SISTEM PENDIDIKAN ISLAM

Krisis adab dan akhlak yang terjadi di kalangan pelajar disebabkan kurangnya ilmu tentang tujuan kehidupan. Pandangan sempit bahwa menempuh jenjang pendidikan hanya agar bisa mencari pekerjaan yang layak membuat anak-anak berpikir bahwa pendidikan hanya dipakai untuk mencari materi saja. Padahal tujuan pendidikan tidak sebatas itu. Pendidikan seharusnya memerdekakan manusia dari keadaan sebelumnya. Bukan dari segi materi, malaikan budi pekerti, karena seperti itulah pendidkan dalam Islam diatur.

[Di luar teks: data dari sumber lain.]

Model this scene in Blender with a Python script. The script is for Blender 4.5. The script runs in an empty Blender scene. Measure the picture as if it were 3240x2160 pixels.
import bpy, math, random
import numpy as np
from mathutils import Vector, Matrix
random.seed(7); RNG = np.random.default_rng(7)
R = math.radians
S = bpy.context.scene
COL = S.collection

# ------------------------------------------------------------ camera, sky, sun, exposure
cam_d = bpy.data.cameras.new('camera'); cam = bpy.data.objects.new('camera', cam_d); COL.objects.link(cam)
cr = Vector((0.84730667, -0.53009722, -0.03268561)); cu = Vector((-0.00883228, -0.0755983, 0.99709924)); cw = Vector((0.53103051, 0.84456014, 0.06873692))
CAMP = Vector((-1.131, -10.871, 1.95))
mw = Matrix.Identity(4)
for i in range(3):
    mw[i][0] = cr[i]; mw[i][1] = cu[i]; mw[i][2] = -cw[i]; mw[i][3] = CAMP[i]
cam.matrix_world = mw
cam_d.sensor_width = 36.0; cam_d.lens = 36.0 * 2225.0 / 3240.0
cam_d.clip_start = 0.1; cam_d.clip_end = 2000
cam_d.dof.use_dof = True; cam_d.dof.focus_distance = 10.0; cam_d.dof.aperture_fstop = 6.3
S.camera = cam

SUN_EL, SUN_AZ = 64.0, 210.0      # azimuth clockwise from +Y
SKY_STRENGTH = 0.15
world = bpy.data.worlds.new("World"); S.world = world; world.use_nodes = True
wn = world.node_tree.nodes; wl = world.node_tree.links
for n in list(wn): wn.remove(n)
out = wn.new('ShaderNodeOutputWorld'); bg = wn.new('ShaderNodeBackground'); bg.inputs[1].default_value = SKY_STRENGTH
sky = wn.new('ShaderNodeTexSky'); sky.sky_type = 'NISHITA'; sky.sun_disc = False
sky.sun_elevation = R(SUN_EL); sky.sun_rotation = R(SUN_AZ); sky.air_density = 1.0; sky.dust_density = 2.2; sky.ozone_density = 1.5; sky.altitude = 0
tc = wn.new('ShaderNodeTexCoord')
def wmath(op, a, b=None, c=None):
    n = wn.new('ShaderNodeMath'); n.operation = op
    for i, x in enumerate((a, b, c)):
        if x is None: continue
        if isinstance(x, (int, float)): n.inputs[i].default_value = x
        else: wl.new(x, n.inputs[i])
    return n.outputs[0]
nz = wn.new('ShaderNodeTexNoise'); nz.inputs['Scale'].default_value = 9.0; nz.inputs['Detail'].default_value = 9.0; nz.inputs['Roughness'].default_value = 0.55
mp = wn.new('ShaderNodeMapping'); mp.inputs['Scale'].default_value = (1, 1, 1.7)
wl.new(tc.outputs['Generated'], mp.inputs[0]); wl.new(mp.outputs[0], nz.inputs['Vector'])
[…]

Dalam pandangan Islam, pendidikan bukan hanya pemindahan ilmu pengetahuan melainkan alat pembentuk kepribadian islami (pola pikir dan pola sikap islami). Pola pikir islami berkaitan dengan pemahaman terhadap hukum-hukum Islam (wajib, sunah, mubah, makruh, dan haram). Pola sikap islami berkaitan dengan perilaku yang sesuai dengan hukum Islam di semua aspek kehidupan. Sistem pendidikan Islam mengintegrasikan ilmu agama (akidah, fikih, akhlak, dsb.) dengan ilmu duniawi (sains, matematika, dan teknologi). Tujuannya untuk menghasilkan generasi cerdas yang memiliki pemahaan tentang ajaran Islam sehingga mempu menerapkan nilai-nilai Islam dalam kehidupan sehari-harinya. (muslimahnews)

Kemudia dalam pandangan Islam, orang tua wajib menjalankan fungsi pendidikan Islam dalam keluarganya dan pemerintah pun wajib menyediakan dan menjalankan sistem pendidikan Islam yang melahirkan generasi dengan kepribadian islami. Pemerintah wajib menerapkan sistem sanksi yang adil dan tegas sesuai dengan hukum dan ketetapan Allah SWT apabila terjadi kekeliruan dalam menjalankan regulasi pendidikan Islam.

Kerja sama antara keluarga, guru, dan masyarakat yang ditopang oleh negara dalam melaksanakan sistem pendidikan Islam akan melahirkan generasi emas. Ini telah terbukti sejak penerapan sistem pendidikan Islam masa kepemimpinan Rasulullah saw. lalu dilanjutkan pada masa kepemimpinan Khulafaurasyidin, hingga kepemimpinan para khalifah selama berabad-abad.

Umat harus yakin bahwa hanya sistem Islam—termasuk sistem pendidikan Islam—yang akan melahirkan generasi emas bebas perudungan. Yaitu generasi yang beriman, bertakwa, dan cerdas.